PROVIDED DATA »
------------

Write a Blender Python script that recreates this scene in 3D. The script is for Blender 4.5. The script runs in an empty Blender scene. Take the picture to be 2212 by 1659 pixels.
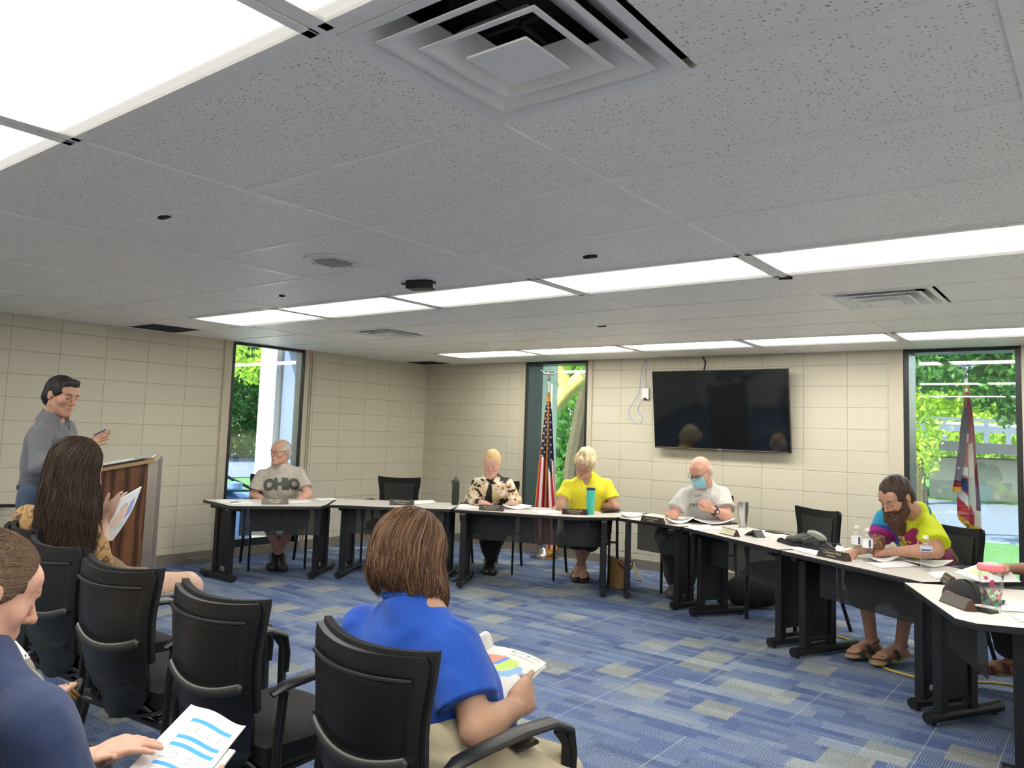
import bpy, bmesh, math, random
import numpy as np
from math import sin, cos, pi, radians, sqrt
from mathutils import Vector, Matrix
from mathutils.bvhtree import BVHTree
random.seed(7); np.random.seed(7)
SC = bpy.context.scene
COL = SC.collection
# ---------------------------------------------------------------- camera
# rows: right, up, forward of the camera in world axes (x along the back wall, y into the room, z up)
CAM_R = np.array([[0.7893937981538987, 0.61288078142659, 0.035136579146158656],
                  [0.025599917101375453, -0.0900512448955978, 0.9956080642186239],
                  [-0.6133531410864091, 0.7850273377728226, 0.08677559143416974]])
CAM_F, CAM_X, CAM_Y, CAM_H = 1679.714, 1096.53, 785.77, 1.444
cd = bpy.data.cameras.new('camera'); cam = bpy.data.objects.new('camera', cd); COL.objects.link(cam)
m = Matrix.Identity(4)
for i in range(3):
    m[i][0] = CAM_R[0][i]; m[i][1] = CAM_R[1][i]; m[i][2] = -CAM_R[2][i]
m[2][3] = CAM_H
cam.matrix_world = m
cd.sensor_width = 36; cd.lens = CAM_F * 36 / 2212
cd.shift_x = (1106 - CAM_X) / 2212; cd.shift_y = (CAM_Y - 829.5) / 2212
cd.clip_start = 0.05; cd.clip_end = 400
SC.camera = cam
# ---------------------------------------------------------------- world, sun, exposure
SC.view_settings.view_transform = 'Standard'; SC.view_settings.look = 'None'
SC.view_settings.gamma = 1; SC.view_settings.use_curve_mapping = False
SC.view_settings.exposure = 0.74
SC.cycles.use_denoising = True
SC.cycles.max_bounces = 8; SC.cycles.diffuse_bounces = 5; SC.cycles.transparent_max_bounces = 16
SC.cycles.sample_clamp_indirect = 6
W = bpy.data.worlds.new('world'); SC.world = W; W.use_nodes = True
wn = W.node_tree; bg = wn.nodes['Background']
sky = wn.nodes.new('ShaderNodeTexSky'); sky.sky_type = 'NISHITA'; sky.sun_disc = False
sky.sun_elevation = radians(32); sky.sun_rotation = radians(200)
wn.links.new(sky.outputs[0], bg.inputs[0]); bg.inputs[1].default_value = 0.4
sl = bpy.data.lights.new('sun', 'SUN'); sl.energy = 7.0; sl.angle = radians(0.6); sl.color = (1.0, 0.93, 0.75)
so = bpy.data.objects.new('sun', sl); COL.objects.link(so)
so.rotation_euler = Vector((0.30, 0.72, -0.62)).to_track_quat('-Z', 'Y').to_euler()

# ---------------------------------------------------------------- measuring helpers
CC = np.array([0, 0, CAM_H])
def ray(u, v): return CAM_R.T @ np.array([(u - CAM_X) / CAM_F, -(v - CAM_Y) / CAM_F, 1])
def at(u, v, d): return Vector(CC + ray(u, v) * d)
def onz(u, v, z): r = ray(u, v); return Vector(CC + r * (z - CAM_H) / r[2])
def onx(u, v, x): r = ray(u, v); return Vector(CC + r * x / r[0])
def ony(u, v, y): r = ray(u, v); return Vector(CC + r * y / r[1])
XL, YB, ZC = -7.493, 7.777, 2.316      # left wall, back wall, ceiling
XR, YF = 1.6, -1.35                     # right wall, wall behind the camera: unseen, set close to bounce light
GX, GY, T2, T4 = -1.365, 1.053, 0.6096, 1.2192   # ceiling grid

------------

EXERCISE GOAL » Search the listing for the string "scene". Copy each line where it turns up.

OUTPUT FOR THIS TASK »
Write a Blender Python script that recreates this scene in 3D. The script is for Blender 4.5. The script runs in an empty Blender scene. Take the picture to be 2212 by 1659 pixels.
SC = bpy.context.scene